Collect all lines from the listing that include the string "Write".
** start RECORDS PROVIDED **
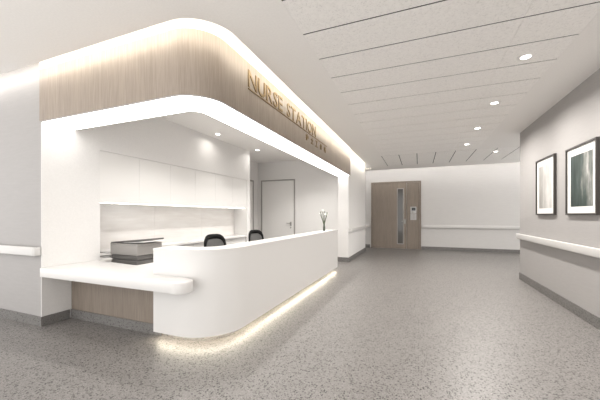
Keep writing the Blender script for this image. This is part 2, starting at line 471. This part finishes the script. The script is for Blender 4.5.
** end RECORDS PROVIDED **
** start RECORDS PROVIDED **
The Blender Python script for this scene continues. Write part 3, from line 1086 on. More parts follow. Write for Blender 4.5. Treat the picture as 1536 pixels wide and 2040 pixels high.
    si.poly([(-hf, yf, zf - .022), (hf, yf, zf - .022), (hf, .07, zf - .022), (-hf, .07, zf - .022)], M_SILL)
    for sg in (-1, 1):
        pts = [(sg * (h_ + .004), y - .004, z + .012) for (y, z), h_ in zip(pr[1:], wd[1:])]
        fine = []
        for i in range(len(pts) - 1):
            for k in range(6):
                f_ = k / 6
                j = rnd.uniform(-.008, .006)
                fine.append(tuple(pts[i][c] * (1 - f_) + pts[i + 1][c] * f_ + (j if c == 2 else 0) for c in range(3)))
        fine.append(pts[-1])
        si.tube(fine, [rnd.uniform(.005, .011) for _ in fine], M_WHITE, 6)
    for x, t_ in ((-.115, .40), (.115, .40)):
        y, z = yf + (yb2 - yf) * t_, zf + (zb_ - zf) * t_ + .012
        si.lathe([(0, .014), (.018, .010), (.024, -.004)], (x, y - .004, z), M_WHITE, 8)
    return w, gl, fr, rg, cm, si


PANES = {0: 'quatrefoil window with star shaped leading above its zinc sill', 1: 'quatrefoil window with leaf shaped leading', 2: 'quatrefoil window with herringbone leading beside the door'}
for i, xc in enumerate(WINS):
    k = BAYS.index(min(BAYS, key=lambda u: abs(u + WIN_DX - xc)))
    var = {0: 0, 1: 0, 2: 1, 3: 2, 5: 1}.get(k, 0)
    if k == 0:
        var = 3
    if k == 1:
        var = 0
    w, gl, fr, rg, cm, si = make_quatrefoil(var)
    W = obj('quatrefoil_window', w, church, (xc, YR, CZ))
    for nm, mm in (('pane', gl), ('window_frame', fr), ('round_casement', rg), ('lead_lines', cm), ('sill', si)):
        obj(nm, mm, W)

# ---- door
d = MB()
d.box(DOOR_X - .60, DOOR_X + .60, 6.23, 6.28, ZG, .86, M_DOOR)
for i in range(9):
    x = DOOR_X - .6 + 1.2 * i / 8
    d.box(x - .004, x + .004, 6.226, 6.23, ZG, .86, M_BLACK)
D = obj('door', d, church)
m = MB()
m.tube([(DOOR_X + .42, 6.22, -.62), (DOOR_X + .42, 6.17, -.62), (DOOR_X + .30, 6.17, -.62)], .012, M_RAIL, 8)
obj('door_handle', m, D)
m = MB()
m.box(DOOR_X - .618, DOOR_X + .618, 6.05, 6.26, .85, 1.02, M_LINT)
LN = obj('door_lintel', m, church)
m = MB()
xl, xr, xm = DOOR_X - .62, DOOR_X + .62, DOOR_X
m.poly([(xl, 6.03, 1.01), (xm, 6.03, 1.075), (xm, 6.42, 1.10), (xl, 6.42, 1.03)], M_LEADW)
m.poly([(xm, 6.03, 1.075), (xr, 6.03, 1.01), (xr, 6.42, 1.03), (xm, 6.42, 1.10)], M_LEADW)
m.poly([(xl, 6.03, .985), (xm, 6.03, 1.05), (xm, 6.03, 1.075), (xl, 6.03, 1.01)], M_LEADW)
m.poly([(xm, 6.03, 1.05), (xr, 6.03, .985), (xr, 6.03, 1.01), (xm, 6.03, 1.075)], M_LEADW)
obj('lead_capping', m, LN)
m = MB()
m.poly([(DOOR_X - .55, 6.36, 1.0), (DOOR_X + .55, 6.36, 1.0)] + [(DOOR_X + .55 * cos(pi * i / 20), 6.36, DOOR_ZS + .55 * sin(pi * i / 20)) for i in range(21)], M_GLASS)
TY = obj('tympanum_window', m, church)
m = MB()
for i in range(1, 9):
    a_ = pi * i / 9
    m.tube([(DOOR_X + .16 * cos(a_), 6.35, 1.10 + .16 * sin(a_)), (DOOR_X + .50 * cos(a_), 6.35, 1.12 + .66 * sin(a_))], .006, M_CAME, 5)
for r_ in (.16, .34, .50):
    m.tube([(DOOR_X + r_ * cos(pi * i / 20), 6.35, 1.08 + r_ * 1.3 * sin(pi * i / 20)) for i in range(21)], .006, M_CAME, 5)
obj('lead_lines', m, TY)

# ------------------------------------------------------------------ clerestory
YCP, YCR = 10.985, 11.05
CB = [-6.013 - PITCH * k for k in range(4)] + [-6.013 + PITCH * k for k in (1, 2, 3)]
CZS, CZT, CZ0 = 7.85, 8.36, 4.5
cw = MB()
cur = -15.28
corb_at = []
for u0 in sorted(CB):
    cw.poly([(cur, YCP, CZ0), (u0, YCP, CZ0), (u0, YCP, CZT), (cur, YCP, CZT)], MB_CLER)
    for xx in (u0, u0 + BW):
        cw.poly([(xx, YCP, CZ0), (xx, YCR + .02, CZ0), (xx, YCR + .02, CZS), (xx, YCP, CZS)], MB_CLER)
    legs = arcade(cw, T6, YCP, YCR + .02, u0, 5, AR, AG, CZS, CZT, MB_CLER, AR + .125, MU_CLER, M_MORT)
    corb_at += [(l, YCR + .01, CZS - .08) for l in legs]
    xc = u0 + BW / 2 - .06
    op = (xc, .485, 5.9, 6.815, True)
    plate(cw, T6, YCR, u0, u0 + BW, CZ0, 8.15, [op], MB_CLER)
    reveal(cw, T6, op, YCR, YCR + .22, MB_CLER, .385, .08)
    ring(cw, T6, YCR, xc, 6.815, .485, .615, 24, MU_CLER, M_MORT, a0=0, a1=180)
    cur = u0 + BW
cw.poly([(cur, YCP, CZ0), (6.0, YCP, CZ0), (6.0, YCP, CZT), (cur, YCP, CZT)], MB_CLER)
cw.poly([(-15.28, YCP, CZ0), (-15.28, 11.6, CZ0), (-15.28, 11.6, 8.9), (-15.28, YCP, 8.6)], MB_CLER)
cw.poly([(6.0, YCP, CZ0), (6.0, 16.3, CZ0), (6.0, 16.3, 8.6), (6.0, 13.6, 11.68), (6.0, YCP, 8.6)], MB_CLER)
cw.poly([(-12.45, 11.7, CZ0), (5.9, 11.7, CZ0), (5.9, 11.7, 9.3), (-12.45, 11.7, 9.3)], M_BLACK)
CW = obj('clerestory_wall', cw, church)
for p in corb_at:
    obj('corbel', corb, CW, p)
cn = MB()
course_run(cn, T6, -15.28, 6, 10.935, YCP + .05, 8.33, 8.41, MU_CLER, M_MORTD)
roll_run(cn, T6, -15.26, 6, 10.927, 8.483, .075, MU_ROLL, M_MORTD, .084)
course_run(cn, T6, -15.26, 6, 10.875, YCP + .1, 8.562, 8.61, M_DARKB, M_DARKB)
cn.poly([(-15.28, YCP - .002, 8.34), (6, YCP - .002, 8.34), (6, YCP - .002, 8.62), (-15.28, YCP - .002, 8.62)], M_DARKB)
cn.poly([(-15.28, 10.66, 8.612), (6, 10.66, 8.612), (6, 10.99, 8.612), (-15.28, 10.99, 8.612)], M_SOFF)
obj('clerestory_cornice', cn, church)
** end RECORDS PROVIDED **
** start RECORDS PROVIDED **
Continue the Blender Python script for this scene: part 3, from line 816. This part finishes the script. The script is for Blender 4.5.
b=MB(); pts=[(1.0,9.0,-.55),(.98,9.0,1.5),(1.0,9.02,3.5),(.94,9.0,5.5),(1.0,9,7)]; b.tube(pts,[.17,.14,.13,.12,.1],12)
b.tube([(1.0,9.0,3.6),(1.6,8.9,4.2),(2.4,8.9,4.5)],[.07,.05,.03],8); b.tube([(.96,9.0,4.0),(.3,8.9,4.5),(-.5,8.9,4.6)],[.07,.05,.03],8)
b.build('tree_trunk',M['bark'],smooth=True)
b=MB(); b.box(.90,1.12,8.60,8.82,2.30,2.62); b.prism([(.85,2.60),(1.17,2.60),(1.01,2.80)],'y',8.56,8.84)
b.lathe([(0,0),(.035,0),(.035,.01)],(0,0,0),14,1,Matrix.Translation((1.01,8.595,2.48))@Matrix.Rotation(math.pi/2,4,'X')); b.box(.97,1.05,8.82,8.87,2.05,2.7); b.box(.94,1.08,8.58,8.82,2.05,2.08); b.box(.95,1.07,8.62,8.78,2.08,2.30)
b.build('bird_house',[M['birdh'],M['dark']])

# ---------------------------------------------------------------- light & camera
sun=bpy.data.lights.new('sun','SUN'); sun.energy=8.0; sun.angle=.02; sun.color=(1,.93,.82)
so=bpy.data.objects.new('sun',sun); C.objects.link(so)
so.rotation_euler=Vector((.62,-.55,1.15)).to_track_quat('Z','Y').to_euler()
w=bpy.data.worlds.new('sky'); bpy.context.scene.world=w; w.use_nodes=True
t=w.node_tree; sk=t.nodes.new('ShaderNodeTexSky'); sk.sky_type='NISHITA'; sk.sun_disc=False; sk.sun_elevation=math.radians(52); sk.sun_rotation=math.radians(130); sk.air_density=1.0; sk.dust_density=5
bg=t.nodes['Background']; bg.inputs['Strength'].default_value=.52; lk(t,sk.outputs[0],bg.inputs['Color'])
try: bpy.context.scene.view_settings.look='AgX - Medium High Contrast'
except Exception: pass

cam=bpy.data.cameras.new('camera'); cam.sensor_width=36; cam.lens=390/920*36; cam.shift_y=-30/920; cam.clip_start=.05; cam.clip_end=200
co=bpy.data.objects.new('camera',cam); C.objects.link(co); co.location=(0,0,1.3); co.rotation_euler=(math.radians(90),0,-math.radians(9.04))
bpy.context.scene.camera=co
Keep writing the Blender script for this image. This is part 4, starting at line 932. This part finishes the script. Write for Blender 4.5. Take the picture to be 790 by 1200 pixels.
** end RECORDS PROVIDED **
**TASK RESPONSE:**
The Blender Python script for this scene continues. Write part 3, from line 1086 on. More parts follow. Write for Blender 4.5. Treat the picture as 1536 pixels wide and 2040 pixels high.
Keep writing the Blender script for this image. This is part 4, starting at line 932. This part finishes the script. Write for Blender 4.5. Take the picture to be 790 by 1200 pixels.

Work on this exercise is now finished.